Item 1.01.
Entry into a Material Definitive Agreement.
On March 7, 2017, Capital Senior Living Corporation (the “Company”) entered into an agreement (the “Agreement”) with Arbiter Partners Capital Management LLC, Arbiter Partners QP, LP, Paul J. Isaac and Ross B. Levin (collectively, “Arbiter”) pertaining to, among other things, the appointment of two new independent directors (the “New Directors”) to the Company’s Board of Directors (the “Board”).
Pursuant to the Agreement, on March 7, 2017 Paul J. Isaac and Ross B. Levin were appointed to the Board to serve until the Company’s 2018 annual meeting of its shareholders.
Pursuant to the Agreement, Arbiter agreed to certain customary standstill and voting provisions.

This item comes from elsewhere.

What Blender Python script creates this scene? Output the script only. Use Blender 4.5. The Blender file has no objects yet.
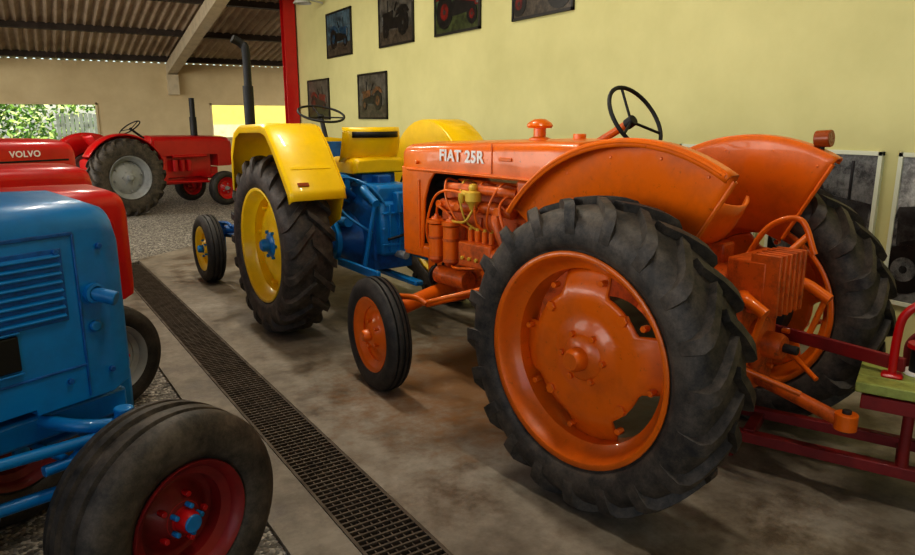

Among other things, the standstill restricts Arbiter from: (i) engaging in certain proxy contest activities, (ii) entering into voting agreements, (iii) seeking to effect any merger, business combination, restructuring or other extraordinary transaction, (iv) instituting any litigation against the Company, (v) taking actions in support of: (a) changing or influencing the Board or management, or (b) any material change in the Company’s business, corporate strategy or corporate structure or (vi) acquiring beneficial ownership of more than 15.25% of the Company’s common stock, in each case, until the Expiration Date (as defined in the Agreement).

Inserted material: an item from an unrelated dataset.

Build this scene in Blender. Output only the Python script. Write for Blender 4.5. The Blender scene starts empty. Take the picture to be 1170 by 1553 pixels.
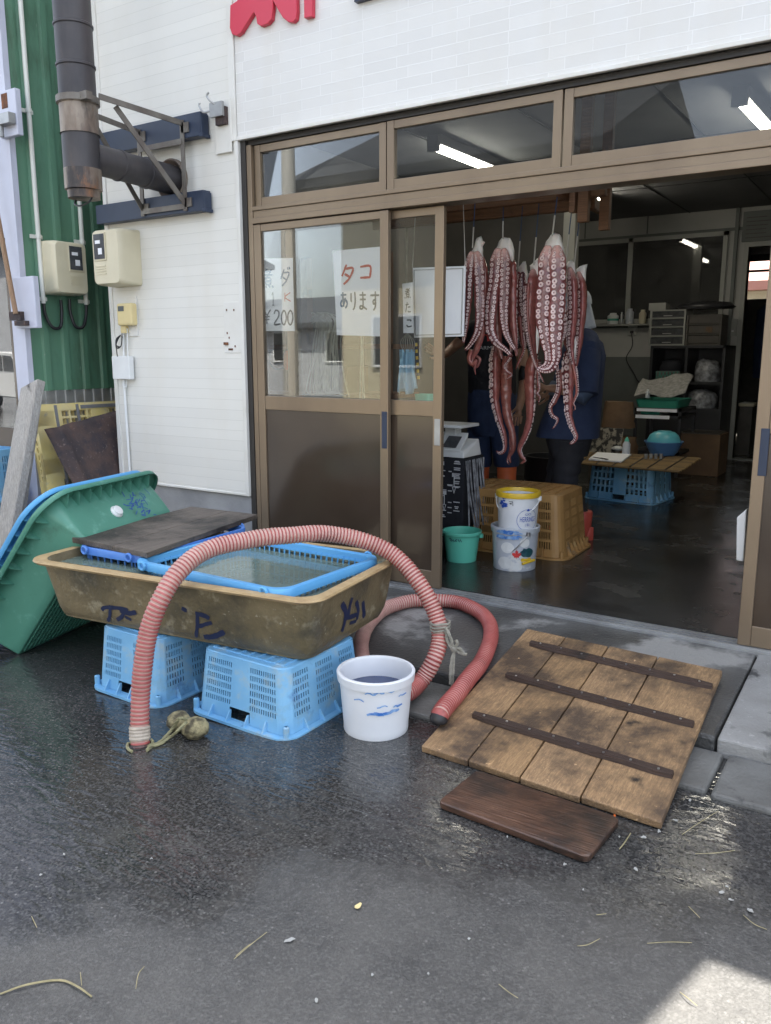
import bpy, bmesh, math, random
from mathutils import Vector, Matrix, noise
random.seed(7)
S = bpy.context.scene
COL = S.collection
rad = math.radians
# ------------------------------------------------------------------ camera
CF = 1242.187
CP = Vector((2.1482, -3.7178, 1.2611))
YAW, PIT = 0.5774, 0.1897
cf = Vector((-math.sin(YAW)*math.cos(PIT), math.cos(YAW)*math.cos(PIT), -math.sin(PIT)))
cr = Vector((math.cos(YAW), math.sin(YAW), 0))
cu = cr.cross(cf)
cam = bpy.data.objects.new('camera', bpy.data.cameras.new('camera'))
COL.objects.link(cam)
cam.matrix_world = Matrix(((cr.x, cu.x, -cf.x, CP.x), (cr.y, cu.y, -cf.y, CP.y), (cr.z, cu.z, -cf.z, CP.z), (0, 0, 0, 1)))
cam.data.sensor_fit = 'HORIZONTAL'; cam.data.sensor_width = 36
cam.data.lens = 36*CF/1170
cam.data.clip_start = .05; cam.data.clip_end = 500
S.camera = cam

def at(x, y, X=None, Y=None, Z=None):
    """point of the place seen at photo pixel x, y, on a plane of constant X, Y or Z"""
    d = cf + cr*((x-585)/CF) - cu*((y-776.5)/CF)
    if X is not None: t = (X-CP.x)/d.x
    elif Y is not None: t = (Y-CP.y)/d.y
    else: t = (Z-CP.z)/d.z
    return CP + d*t

def gz(X, Y=0):
    """height of the asphalt"""
    return -.14 + .03*max(-1.9, min(0., X-.3))

def atg(x, y, dz=0):
    z = -.14
    for _ in range(6):
        p = at(x, y, Z=z+dz); z = gz(p.x, p.y)
    return p

# ------------------------------------------------------------------ mesh builder
class MB:
    def __init__(s, M=None):
        s.v = []; s.f = []; s.m = []; s.M = M or Matrix(); s.mi = 0; s.col = None
    def V(s, p):
        s.v.append(s.M @ Vector(p)); return len(s.v)-1
    def F(s, ids):
        s.f.append(tuple(ids)); s.m.append(s.mi)
    def box(s, a, b):
        x0, x1 = sorted((a[0], b[0])); y0, y1 = sorted((a[1], b[1])); z0, z1 = sorted((a[2], b[2]))
        i = [s.V((x, y, z)) for z in (z0, z1) for y in (y0, y1) for x in (x0, x1)]
        for q in ((0, 2, 3, 1), (4, 5, 7, 6), (0, 1, 5, 4), (2, 6, 7, 3), (0, 4, 6, 2), (1, 3, 7, 5)):
            s.F([i[k] for k in q])
        return s
    def hexa(s, P):
        """8 corners: bottom four then top four, both counterclockwise from above"""
        i = [s.V(p) for p in P]
        for q in ((3, 2, 1, 0), (4, 5, 6, 7), (0, 1, 5, 4), (1, 2, 6, 5), (2, 3, 7, 6), (3, 0, 4, 7)):
            s.F([i[k] for k in q])
        return s
    def bar(s, p, q, w, h, up=(0, 0, 1)):
        p, q = Vector(p), Vector(q); t = (q-p).normalized(); up = Vector(up)
        a = t.cross(up)
        if a.length < 1e-3: a = t.cross(Vector((1, 0, 0)))
        a.normalize(); b = a.cross(t)
        c = [a*(i*w/2)+b*(j*h/2) for i, j in ((-1, -1), (1, -1), (1, 1), (-1, 1))]
        i = [s.V(p+k) for k in c]+[s.V(q+k) for k in c]
        for f in ((3, 2, 1, 0), (4, 5, 6, 7), (0, 1, 5, 4), (1, 2, 6, 5), (2, 3, 7, 6), (3, 0, 4, 7)):
            s.F([i[k] for k in f])
        return s
    def loft(s, rings, close=True, cap0=False, cap1=False):
        R = [[s.V(p) for p in r] for r in rings]
        n = len(R[0])
        for a, b in zip(R, R[1:]):
            for k in range(n if close else n-1):
                s.F((a[k], a[(k+1) % n], b[(k+1) % n], b[k]))
        if cap0: s.F(R[0][::-1])
        if cap1: s.F(R[-1])
        s.R = R; return s
    def tube(s, pts, r, n=10, cap=True, flat=None):
        pts = [Vector(p) for p in pts]
        if not hasattr(r, '__len__'): r = [r]*len(pts)
        rings = []; N = None
        for i, p in enumerate(pts):
            t = (pts[min(i+1, len(pts)-1)]-pts[max(i-1, 0)])
            if t.length < 1e-9: t = Vector((0, 0, 1))
            t.normalize()
            if N is None:
                N = t.cross(Vector((0, 0, 1)))
                if N.length < .05: N = t.cross(Vector((0, 1, 0)))
                N.normalize()
            N = (N-t*N.dot(t)); N.normalize(); B = t.cross(N)
            rings.append([p+(N*math.cos(k*math.tau/n)+B*math.sin(k*math.tau/n))*r[i] for k in range(n)])
        s.loft(rings, True, cap, cap)
        return s
    def lathe(s, prof, c=(0, 0, 0), n=32, cap0=False, cap1=False):
        c = Vector(c)
        s.loft([[c+Vector((r*math.cos(k*math.tau/n), r*math.sin(k*math.tau/n), z)) for k in range(n)] for r, z in prof], True, cap0, cap1)
        return s
    def poly(s, pts, d):
        """flat outline given in 3-D, given thickness along vector d"""
        d = Vector(d); a = [s.V(p) for p in pts]; b = [s.V(Vector(p)+d) for p in pts]; n = len(a)
        s.F(a[::-1]); s.F(b)
        for k in range(n): s.F((a[k], a[(k+1) % n], b[(k+1) % n], b[k]))
        return s
    def grid(s, fn, nu, nv):
        I = [[s.V(fn(i/nu, j/nv)) for i in range(nu+1)] for j in range(nv+1)]
        for j in range(nv):
            for i in range(nu):
                s.F((I[j][i], I[j][i+1], I[j+1][i+1], I[j+1][i]))
        return s
    def ribbon(s, pts, w, nrm, thick=.0006):
        """brush stroke lying on a surface of normal nrm"""
        pts = [Vector(p) for p in pts]; L, Rr = [], []
        for i, p in enumerate(pts):
            nr = Vector(nrm(p) if callable(nrm) else nrm).normalized()
            t = (pts[min(i+1, len(pts)-1)]-pts[max(i-1, 0)]).normalized(); a = t.cross(nr).normalized()
            ww = w*(random.uniform(.85, 1.1) if 0 < i < len(pts)-1 else .8)
            L.append(s.V(p+a*ww/2+nr*thick)); Rr.append(s.V(p-a*ww/2+nr*thick))
        for i in range(len(pts)-1): s.F((L[i], Rr[i], Rr[i+1], L[i+1]))
        return s
    def build(s, name, mats, parent=None, smooth=False, bevel=0, solid=0, weld=False, angle=40, sub=0):
        me = bpy.data.meshes.new(name)
        off = LOC.get(parent.name, Vector()) if parent else Vector()
        me.from_pydata([v-off for v in s.v], [], s.f)
        if not isinstance(mats, (list, tuple)): mats = [mats]
        for m in mats: me.materials.append(m)
        if len(mats) > 1: me.polygons.foreach_set('material_index', s.m)
        if s.col:
            ca = me.color_attributes.new('Col', 'FLOAT_COLOR', 'POINT')
            for i, c in enumerate(s.col): ca.data[i].color = (c[0], c[1], c[2], 1)
        me.update()
        bm = bmesh.new(); bm.from_mesh(me)
        if weld: bmesh.ops.remove_doubles(bm, verts=bm.verts, dist=1e-5)
        bmesh.ops.recalc_face_normals(bm, faces=bm.faces)
        bm.to_mesh(me); bm.free()
        if smooth:
            me.polygons.foreach_set('use_smooth', [True]*len(me.polygons))
            me.set_sharp_from_angle(angle=rad(angle))
        o = bpy.data.objects.new(name, me); COL.objects.link(o)
        if parent:
            o.parent = parent; LOC[o.name] = off
        else: LOC[o.name] = Vector()
        if solid:
            k = o.modifiers.new('solid', 'SOLIDIFY'); k.thickness = solid; k.offset = 0
        if bevel:
            k = o.modifiers.new('bevel', 'BEVEL'); k.width = bevel; k.segments = 2; k.limit_method = 'ANGLE'; k.angle_limit = rad(40)
            k.harden_normals = False
        if sub:
            k = o.modifiers.new('sub', 'SUBSURF'); k.levels = sub; k.render_levels = sub
        return o
LOC = {}
def thing(name, label, cat, loc=(0, 0, 0), group=None):
    o = bpy.data.objects.new(name, None); COL.objects.link(o)
    o.empty_display_size = .1; o.location = loc; LOC[o.name] = Vector(loc)
    return tag(o, label, cat, group)
def tag(o, label, cat, group=None):
    o['label'] = label; o['category'] = cat
    if group: o['group'] = group
    return o
def struct(o, kind='structure'):
    o['kind'] = kind; return o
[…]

Arbiter also agreed to vote its shares in favor of all nominees recommended by the Board for election to the Board at the Company’s 2017 annual meeting of its shareholders (the “
2017 Meeting
”), as well as in favor of certain of the Board’s proposals at the 2017 Meeting.
The foregoing description of the Agreement does not purport to be complete and is qualified in its entirety by reference to the full text of the Agreement, a copy of which is filed as Exhibit 99.1 to this Form 8-K and incorporated by reference herein.
On March 8, 2017, the Company issued a press release announcing the signing of the Agreement. A copy of the press release is filed with this Form 8-K and attached hereto as Exhibit 99.2.